--- The exercise ---
Write the data out again in full, with no departure from the original.
========================================
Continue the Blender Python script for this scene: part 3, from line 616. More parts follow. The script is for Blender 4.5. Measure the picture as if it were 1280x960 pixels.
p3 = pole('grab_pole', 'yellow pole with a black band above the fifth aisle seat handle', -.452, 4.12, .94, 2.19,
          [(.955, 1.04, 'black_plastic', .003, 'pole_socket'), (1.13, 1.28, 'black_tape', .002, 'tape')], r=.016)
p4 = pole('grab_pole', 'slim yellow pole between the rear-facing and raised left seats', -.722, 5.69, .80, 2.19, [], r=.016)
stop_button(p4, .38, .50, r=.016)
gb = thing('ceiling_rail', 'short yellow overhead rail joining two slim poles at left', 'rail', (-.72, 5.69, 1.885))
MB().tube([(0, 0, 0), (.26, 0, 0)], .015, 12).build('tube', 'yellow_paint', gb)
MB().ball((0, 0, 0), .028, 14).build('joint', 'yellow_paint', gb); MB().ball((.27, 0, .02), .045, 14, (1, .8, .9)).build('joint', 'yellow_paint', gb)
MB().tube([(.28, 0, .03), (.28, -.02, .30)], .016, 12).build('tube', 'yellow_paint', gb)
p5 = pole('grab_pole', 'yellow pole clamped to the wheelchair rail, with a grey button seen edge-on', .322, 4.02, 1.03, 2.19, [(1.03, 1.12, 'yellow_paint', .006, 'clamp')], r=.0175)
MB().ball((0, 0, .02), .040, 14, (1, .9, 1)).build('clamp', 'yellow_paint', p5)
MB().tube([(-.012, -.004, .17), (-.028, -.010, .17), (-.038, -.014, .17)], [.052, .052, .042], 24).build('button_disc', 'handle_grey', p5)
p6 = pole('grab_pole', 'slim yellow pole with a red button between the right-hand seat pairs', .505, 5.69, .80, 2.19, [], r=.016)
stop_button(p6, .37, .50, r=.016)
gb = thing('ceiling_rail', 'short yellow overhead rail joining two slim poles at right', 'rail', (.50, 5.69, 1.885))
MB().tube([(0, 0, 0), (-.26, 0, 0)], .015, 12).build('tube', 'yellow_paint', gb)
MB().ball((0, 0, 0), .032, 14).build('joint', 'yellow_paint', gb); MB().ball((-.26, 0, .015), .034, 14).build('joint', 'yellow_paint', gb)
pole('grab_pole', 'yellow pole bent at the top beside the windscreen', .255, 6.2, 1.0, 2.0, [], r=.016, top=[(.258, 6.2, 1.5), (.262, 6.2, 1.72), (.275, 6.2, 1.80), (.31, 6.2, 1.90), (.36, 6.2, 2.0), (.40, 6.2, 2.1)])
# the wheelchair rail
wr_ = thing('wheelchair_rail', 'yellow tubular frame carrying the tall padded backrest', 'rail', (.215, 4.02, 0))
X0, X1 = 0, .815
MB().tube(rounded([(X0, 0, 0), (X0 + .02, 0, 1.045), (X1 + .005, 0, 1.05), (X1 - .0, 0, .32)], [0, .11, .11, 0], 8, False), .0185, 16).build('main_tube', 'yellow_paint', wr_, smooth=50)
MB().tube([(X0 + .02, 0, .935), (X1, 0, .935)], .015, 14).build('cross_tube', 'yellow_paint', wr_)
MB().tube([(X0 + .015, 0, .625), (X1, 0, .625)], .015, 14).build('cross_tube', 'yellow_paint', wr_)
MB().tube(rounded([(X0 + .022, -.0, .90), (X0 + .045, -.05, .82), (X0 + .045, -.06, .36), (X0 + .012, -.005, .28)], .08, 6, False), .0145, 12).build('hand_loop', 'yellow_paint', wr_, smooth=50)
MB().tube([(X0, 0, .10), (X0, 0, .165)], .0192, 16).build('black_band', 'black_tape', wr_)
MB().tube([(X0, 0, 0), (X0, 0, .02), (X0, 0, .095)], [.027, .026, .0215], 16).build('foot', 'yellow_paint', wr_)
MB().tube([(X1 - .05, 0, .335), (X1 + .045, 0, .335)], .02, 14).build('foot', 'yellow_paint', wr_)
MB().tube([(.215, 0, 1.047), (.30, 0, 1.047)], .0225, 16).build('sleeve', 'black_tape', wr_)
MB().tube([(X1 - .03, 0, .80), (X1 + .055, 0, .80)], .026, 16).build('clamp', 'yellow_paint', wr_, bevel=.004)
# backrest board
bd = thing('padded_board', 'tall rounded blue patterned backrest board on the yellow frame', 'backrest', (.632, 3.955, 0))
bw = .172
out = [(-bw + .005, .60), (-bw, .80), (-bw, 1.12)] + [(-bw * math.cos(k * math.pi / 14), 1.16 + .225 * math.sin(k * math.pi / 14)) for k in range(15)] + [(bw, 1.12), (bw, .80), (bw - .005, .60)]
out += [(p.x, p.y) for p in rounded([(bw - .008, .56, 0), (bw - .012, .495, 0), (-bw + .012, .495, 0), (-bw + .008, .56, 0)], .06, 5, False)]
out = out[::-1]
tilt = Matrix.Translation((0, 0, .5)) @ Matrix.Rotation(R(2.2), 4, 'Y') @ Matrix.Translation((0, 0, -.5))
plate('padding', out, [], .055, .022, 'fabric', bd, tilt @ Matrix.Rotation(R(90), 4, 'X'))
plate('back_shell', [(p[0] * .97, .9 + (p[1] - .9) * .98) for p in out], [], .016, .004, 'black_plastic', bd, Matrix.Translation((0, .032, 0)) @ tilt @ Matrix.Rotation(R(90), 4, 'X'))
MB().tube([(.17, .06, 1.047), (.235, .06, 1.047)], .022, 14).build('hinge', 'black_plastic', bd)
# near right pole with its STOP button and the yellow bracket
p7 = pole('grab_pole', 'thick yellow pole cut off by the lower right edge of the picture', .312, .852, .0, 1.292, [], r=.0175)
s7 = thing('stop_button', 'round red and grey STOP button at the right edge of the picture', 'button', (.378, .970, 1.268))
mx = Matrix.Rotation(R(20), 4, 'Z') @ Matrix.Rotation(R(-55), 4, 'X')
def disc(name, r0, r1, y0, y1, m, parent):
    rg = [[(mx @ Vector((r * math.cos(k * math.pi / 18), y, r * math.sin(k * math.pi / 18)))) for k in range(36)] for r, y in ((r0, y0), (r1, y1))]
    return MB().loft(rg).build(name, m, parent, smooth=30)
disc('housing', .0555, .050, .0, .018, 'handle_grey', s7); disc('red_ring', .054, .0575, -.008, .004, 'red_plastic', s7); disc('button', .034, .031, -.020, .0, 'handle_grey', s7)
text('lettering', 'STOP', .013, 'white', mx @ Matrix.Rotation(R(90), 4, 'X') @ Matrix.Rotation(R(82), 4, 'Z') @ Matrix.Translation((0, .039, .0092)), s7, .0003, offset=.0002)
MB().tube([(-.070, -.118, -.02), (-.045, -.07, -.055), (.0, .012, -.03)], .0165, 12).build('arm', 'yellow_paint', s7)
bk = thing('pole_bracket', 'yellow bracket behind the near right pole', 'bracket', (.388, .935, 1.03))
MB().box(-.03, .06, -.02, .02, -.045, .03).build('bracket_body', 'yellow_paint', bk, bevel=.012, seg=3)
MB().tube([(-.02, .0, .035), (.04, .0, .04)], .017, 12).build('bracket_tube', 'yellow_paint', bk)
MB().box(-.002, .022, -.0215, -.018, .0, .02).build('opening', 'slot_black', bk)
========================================
--- Problem solution ---
Continue the Blender Python script for this scene: part 3, from line 616. More parts follow. The script is for Blender 4.5. Measure the picture as if it were 1280x960 pixels.
p3 = pole('grab_pole', 'yellow pole with a black band above the fifth aisle seat handle', -.452, 4.12, .94, 2.19,
          [(.955, 1.04, 'black_plastic', .003, 'pole_socket'), (1.13, 1.28, 'black_tape', .002, 'tape')], r=.016)
p4 = pole('grab_pole', 'slim yellow pole between the rear-facing and raised left seats', -.722, 5.69, .80, 2.19, [], r=.016)
stop_button(p4, .38, .50, r=.016)
gb = thing('ceiling_rail', 'short yellow overhead rail joining two slim poles at left', 'rail', (-.72, 5.69, 1.885))
MB().tube([(0, 0, 0), (.26, 0, 0)], .015, 12).build('tube', 'yellow_paint', gb)
MB().ball((0, 0, 0), .028, 14).build('joint', 'yellow_paint', gb); MB().ball((.27, 0, .02), .045, 14, (1, .8, .9)).build('joint', 'yellow_paint', gb)
MB().tube([(.28, 0, .03), (.28, -.02, .30)], .016, 12).build('tube', 'yellow_paint', gb)
p5 = pole('grab_pole', 'yellow pole clamped to the wheelchair rail, with a grey button seen edge-on', .322, 4.02, 1.03, 2.19, [(1.03, 1.12, 'yellow_paint', .006, 'clamp')], r=.0175)
MB().ball((0, 0, .02), .040, 14, (1, .9, 1)).build('clamp', 'yellow_paint', p5)
MB().tube([(-.012, -.004, .17), (-.028, -.010, .17), (-.038, -.014, .17)], [.052, .052, .042], 24).build('button_disc', 'handle_grey', p5)
p6 = pole('grab_pole', 'slim yellow pole with a red button between the right-hand seat pairs', .505, 5.69, .80, 2.19, [], r=.016)
stop_button(p6, .37, .50, r=.016)
gb = thing('ceiling_rail', 'short yellow overhead rail joining two slim poles at right', 'rail', (.50, 5.69, 1.885))
MB().tube([(0, 0, 0), (-.26, 0, 0)], .015, 12).build('tube', 'yellow_paint', gb)
MB().ball((0, 0, 0), .032, 14).build('joint', 'yellow_paint', gb); MB().ball((-.26, 0, .015), .034, 14).build('joint', 'yellow_paint', gb)
pole('grab_pole', 'yellow pole bent at the top beside the windscreen', .255, 6.2, 1.0, 2.0, [], r=.016, top=[(.258, 6.2, 1.5), (.262, 6.2, 1.72), (.275, 6.2, 1.80), (.31, 6.2, 1.90), (.36, 6.2, 2.0), (.40, 6.2, 2.1)])
# the wheelchair rail
wr_ = thing('wheelchair_rail', 'yellow tubular frame carrying the tall padded backrest', 'rail', (.215, 4.02, 0))
X0, X1 = 0, .815
MB().tube(rounded([(X0, 0, 0), (X0 + .02, 0, 1.045), (X1 + .005, 0, 1.05), (X1 - .0, 0, .32)], [0, .11, .11, 0], 8, False), .0185, 16).build('main_tube', 'yellow_paint', wr_, smooth=50)
MB().tube([(X0 + .02, 0, .935), (X1, 0, .935)], .015, 14).build('cross_tube', 'yellow_paint', wr_)
MB().tube([(X0 + .015, 0, .625), (X1, 0, .625)], .015, 14).build('cross_tube', 'yellow_paint', wr_)
MB().tube(rounded([(X0 + .022, -.0, .90), (X0 + .045, -.05, .82), (X0 + .045, -.06, .36), (X0 + .012, -.005, .28)], .08, 6, False), .0145, 12).build('hand_loop', 'yellow_paint', wr_, smooth=50)
MB().tube([(X0, 0, .10), (X0, 0, .165)], .0192, 16).build('black_band', 'black_tape', wr_)
MB().tube([(X0, 0, 0), (X0, 0, .02), (X0, 0, .095)], [.027, .026, .0215], 16).build('foot', 'yellow_paint', wr_)
MB().tube([(X1 - .05, 0, .335), (X1 + .045, 0, .335)], .02, 14).build('foot', 'yellow_paint', wr_)
MB().tube([(.215, 0, 1.047), (.30, 0, 1.047)], .0225, 16).build('sleeve', 'black_tape', wr_)
MB().tube([(X1 - .03, 0, .80), (X1 + .055, 0, .80)], .026, 16).build('clamp', 'yellow_paint', wr_, bevel=.004)
# backrest board
bd = thing('padded_board', 'tall rounded blue patterned backrest board on the yellow frame', 'backrest', (.632, 3.955, 0))
bw = .172
out = [(-bw + .005, .60), (-bw, .80), (-bw, 1.12)] + [(-bw * math.cos(k * math.pi / 14), 1.16 + .225 * math.sin(k * math.pi / 14)) for k in range(15)] + [(bw, 1.12), (bw, .80), (bw - .005, .60)]
out += [(p.x, p.y) for p in rounded([(bw - .008, .56, 0), (bw - .012, .495, 0), (-bw + .012, .495, 0), (-bw + .008, .56, 0)], .06, 5, False)]
out = out[::-1]
tilt = Matrix.Translation((0, 0, .5)) @ Matrix.Rotation(R(2.2), 4, 'Y') @ Matrix.Translation((0, 0, -.5))
plate('padding', out, [], .055, .022, 'fabric', bd, tilt @ Matrix.Rotation(R(90), 4, 'X'))
plate('back_shell', [(p[0] * .97, .9 + (p[1] - .9) * .98) for p in out], [], .016, .004, 'black_plastic', bd, Matrix.Translation((0, .032, 0)) @ tilt @ Matrix.Rotation(R(90), 4, 'X'))
MB().tube([(.17, .06, 1.047), (.235, .06, 1.047)], .022, 14).build('hinge', 'black_plastic', bd)
# near right pole with its STOP button and the yellow bracket
p7 = pole('grab_pole', 'thick yellow pole cut off by the lower right edge of the picture', .312, .852, .0, 1.292, [], r=.0175)
s7 = thing('stop_button', 'round red and grey STOP button at the right edge of the picture', 'button', (.378, .970, 1.268))
mx = Matrix.Rotation(R(20), 4, 'Z') @ Matrix.Rotation(R(-55), 4, 'X')
def disc(name, r0, r1, y0, y1, m, parent):
    rg = [[(mx @ Vector((r * math.cos(k * math.pi / 18), y, r * math.sin(k * math.pi / 18)))) for k in range(36)] for r, y in ((r0, y0), (r1, y1))]
    return MB().loft(rg).build(name, m, parent, smooth=30)
disc('housing', .0555, .050, .0, .018, 'handle_grey', s7); disc('red_ring', .054, .0575, -.008, .004, 'red_plastic', s7); disc('button', .034, .031, -.020, .0, 'handle_grey', s7)
text('lettering', 'STOP', .013, 'white', mx @ Matrix.Rotation(R(90), 4, 'X') @ Matrix.Rotation(R(82), 4, 'Z') @ Matrix.Translation((0, .039, .0092)), s7, .0003, offset=.0002)
MB().tube([(-.070, -.118, -.02), (-.045, -.07, -.055), (.0, .012, -.03)], .0165, 12).build('arm', 'yellow_paint', s7)
bk = thing('pole_bracket', 'yellow bracket behind the near right pole', 'bracket', (.388, .935, 1.03))
MB().box(-.03, .06, -.02, .02, -.045, .03).build('bracket_body', 'yellow_paint', bk, bevel=.012, seg=3)
MB().tube([(-.02, .0, .035), (.04, .0, .04)], .017, 12).build('bracket_tube', 'yellow_paint', bk)
MB().box(-.002, .022, -.0215, -.018, .0, .02).build('opening', 'slot_black', bk)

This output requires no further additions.